RAW DATA:
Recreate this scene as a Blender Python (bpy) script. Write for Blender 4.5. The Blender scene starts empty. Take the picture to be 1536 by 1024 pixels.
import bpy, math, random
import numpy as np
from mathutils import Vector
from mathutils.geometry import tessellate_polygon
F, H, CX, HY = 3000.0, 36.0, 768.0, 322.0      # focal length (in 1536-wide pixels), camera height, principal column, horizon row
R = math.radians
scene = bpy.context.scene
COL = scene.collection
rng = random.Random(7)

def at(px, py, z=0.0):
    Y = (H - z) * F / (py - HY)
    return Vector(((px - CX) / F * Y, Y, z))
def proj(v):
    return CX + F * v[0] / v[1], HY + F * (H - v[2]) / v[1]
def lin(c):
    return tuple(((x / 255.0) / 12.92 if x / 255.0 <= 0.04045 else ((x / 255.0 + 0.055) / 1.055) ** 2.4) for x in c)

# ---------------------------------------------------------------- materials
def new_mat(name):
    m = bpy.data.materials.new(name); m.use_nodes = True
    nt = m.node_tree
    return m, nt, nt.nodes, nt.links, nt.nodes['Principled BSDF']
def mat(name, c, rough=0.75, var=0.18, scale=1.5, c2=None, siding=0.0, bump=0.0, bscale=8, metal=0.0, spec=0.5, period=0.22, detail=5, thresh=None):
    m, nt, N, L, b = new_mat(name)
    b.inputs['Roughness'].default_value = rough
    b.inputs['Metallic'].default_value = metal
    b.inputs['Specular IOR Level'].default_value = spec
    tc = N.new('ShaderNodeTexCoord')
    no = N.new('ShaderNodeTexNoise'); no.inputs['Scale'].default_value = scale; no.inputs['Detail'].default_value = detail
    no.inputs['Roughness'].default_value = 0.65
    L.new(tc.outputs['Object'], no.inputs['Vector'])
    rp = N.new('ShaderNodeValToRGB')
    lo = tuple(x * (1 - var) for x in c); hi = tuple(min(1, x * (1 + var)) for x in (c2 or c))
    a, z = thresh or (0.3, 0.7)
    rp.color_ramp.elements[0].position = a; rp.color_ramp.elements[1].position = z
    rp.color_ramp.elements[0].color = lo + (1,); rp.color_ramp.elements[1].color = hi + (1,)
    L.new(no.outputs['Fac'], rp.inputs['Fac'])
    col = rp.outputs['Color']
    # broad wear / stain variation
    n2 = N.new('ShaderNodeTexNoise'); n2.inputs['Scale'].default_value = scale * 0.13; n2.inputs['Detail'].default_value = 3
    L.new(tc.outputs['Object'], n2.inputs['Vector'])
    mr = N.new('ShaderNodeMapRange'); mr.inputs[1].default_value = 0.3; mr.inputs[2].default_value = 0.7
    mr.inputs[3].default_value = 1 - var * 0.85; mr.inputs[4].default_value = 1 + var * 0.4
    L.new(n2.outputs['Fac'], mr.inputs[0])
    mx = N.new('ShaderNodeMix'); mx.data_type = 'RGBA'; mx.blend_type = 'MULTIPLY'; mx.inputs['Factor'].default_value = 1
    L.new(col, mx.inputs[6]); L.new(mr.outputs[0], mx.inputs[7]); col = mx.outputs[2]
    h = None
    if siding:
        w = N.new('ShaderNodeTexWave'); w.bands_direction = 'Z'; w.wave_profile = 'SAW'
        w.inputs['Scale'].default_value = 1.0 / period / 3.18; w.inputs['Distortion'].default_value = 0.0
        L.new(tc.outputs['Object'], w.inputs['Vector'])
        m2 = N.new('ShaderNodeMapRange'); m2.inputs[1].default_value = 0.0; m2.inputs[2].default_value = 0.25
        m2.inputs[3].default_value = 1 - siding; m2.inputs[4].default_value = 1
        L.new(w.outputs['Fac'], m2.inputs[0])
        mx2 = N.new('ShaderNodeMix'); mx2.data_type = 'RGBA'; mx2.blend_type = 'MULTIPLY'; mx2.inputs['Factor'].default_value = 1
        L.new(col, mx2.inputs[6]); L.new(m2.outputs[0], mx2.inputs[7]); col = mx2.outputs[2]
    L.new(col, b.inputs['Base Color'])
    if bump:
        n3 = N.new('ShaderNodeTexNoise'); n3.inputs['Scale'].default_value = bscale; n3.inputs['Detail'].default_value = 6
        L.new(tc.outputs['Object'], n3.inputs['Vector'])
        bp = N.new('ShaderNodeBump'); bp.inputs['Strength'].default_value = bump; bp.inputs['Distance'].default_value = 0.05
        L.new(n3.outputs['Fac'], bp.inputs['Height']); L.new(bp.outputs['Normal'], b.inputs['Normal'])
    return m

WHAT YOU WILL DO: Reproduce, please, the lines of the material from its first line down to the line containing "return tuple(((x /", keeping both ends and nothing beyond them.

FINAL RESULT:
Recreate this scene as a Blender Python (bpy) script. Write for Blender 4.5. The Blender scene starts empty. Take the picture to be 1536 by 1024 pixels.
import bpy, math, random
import numpy as np
from mathutils import Vector
from mathutils.geometry import tessellate_polygon
F, H, CX, HY = 3000.0, 36.0, 768.0, 322.0      # focal length (in 1536-wide pixels), camera height, principal column, horizon row
R = math.radians
scene = bpy.context.scene
COL = scene.collection
rng = random.Random(7)

def at(px, py, z=0.0):
    Y = (H - z) * F / (py - HY)
    return Vector(((px - CX) / F * Y, Y, z))
def proj(v):
    return CX + F * v[0] / v[1], HY + F * (H - v[2]) / v[1]
def lin(c):
    return tuple(((x / 255.0) / 12.92 if x / 255.0 <= 0.04045 else ((x / 255.0 + 0.055) / 1.055) ** 2.4) for x in c)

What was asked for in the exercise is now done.